Levantei da cama e fui tratar do chá da companheira e do meu café. E como gosto de frio não me incomodei com o sopro gelado que vinha pela fresta das portas da varanda. Vento e fresta existem para isso. Assim como o chá e o café.
Costumo ligar a tevê para saber das primeiras notícias do dia e fiquei sabendo que o fundo eleitoral atingiu os píncaros da imoralidade: cinco bilhões e setecentos mil reais. Exceto cinco ou seis parlamentares, os demais aprovaram a grana – dentre eles os filhos do presidente Jair Messias Bolsonaro. E agora o presidente diz que vai vetar o projeto do fundo eleitoral, jogando para a sua plateia de seguidores. Tanto faz como tanto fez: ele veta e o Congresso derruba seu veto e a vida segue como sempre. Prepara-se, meu raro leitor, para pagar mais essa conta.

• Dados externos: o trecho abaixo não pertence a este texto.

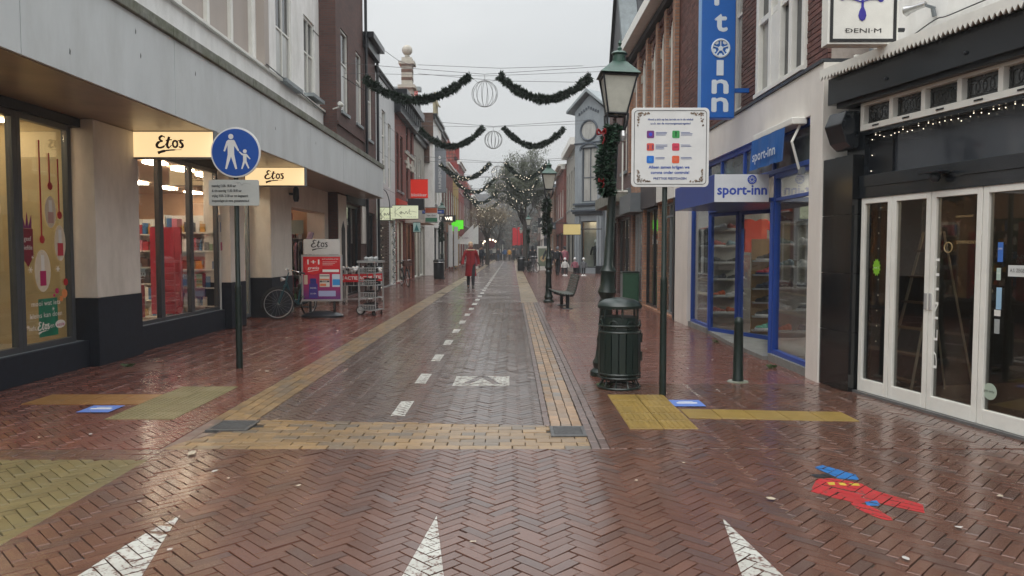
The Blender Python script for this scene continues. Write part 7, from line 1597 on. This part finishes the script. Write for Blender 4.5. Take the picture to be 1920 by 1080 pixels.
def tree(name, label, x, y, h, tr, depth, seed, leafn, lm, lsz=.12, crown=2.2, lspread=.35, th=.3, bulbs=0, kids=3, spread=.6, lk=.2):
    q = random.Random(seed); t = thing(name, label, "tree", (x, y, 0)); mb = MB(); tips = []
    trunk = [Vector((0, 0, 0)), Vector((.05, 0, h * th * .5)), Vector((0, .05, h * th))]
    mb.tube(trunk, [tr * 1.25, tr, tr * .85], 10); tb = mb.build("trunk", M_BARK, t, smooth=True); mb = MB()
    for k in range(5):
        a = k * 1.2566 + q.random(); grow(mb, tips, trunk[-1], Vector((math.cos(a) * .5, math.sin(a) * .5, .8)).normalized(), h * lk, tr * .5, depth, q, spread, .1, 3, kids)
    grow(mb, tips, trunk[-1], Vector((0, 0, 1)), h * lk * 1.25, tr * .6, depth, q, spread, .16, 3, kids)
    mb.build("limbs", M_BARK, t, kind="stuff")
    if leafn:
        g_ = MB()
        for i in range(leafn):
            p, d = tips[q.randrange(len(tips))]; p = p + Vector((q.gauss(0, lspread), q.gauss(0, lspread), q.gauss(0, lspread)))
            a = Vector((q.gauss(0, 1), q.gauss(0, 1), q.gauss(0, 1))).normalized(); b = a.orthogonal().normalized(); s_ = lsz * q.uniform(.5, 1.2)
            g_.add([p, p + a * s_ * .5 + b * s_ * .25, p + a * s_, p + a * s_ * .5 - b * s_ * .25], [(0, 1, 2, 3)])
        g_.build("leaves", lm, t, kind="stuff")
    if bulbs:
        g_ = MB()
        for i in range(bulbs): p, d = tips[q.randrange(len(tips))]; g_.ball(p + Vector((q.gauss(0, .2), -.1, q.gauss(0, .2))), .022, 4)
        g_.build("fairy_lights", M_BULB, t, kind="stuff")
    return t
tree("street_tree", "big dense tree with dull olive foliage rising behind the garlands, right of the road", 1.1, 64.0, 11.8, .24, 4, 12, 42000, mat('olive_brown_leaves', (.062, .070, .034), .65, .3, 2, island=.5), .14, lspread=.17, th=.30, spread=.42, lk=.14)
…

Já estamos chegando a 550 mil mortos pandêmicos e as vacinas não chegam para proteger os mais de 150 milhões de brasileiros.
Mas as notícias de corrupção na compra de vacinas brotam a olhos vistos pelos tapetes do Palácio da Alvorada. E o Congresso entrou em recesso e o escândalo do aumento do fundo eleitoral será apenas mais uma notícia de rádio, tevê e jornal.
A tarde fria me avisa de aquecer as pedras das calçadas e saio pela Orosimbo Maia. Carros, ônibus, motos, e ninguém andando pela calçada. E assim vou andando atrás de velhos tempos, do sair de casa para cortar caminho até o centro da cidade. Só anos depois aprendi que o melhor caminho é andar se esquinando pelas ruas – pois a retidão é o melhor caminho para se encontrar o Diabo ( e isso aprendi com um escritor do qual não me lembro o nome). E saio da Orosimbo Maia e entro na Anchieta e, em seguida, subo a Lopes Trovão, entro na Libânia, Dr. Quirino, dobro a 14 de Dezembro e desço a Sacramento e volto para a Sete de Setembro – se possível, roubo uma flor e volto para casa.
O Diabo não conhece meus caminhos e Deus não tem nada a ver com isso – aliás, ninguém tem nada a ver com a minha vida de peregrino, caçador de flores urbanas.
E assim me deixo levar pelo aroma da sopa de legumes, torradas e cumprindo mais um dia pandêmico. E assim escrevo e fico lembrando dos amigos cantores, atores, pintores, e guardando em mim os abraços a todos eles. E a noite invade a varanda do apartamento e a madrugada, bem sei, descansará seus orvalhos nos ombros dos desvalidos que moram nas ruas e marquises da cidade.
A sirene de uma ambulância geme na Orosimbo Maia, alta madrugada. Alguém está com problemas e alguém deve estar preocupado com a demora de seu filho, de um parente. E assim os meus nervos, carnes e ossos desejam esperanças a quem quer que seja. E assim aguardo o sono que, de preferência, venha sem sonhos. Não, meu raro leitor, gosto de sonhar. Mas, de preferência, acordado. Por exemplo, vagabundeando por aí, imaginando que os políticos ainda serão escolhidos pelo voto distrital.
Mas aí vem a notícia da escandalosa aprovação cameral do fundo eleitoral e tudo vai morro abaixo. É tudo ao mesmo tempo, o sonho e o pesadelo. E busco um passo mais rápido para escapar da vida septuagenária que carrego no lombo.
Ontem, tive uma boa notícia. Tem um rapaz andarilho, alto, magro, de passos largos e rápidos, que sempre encontro pela avenida. Ontem eu o vi descansando na galhada de uma paineira, quase a três metros de altura. E assim fiquei feliz em saber que ainda existem pessoas que necessitam apenas do galho de uma paineira para lhes servirem de casa. E assim digo e escrevo como a mais simples verdade. E ele não precisa do meu testemunho. E tampouco das minhas orações. É isso. E hoje o meu travesseiro vai adormecer também.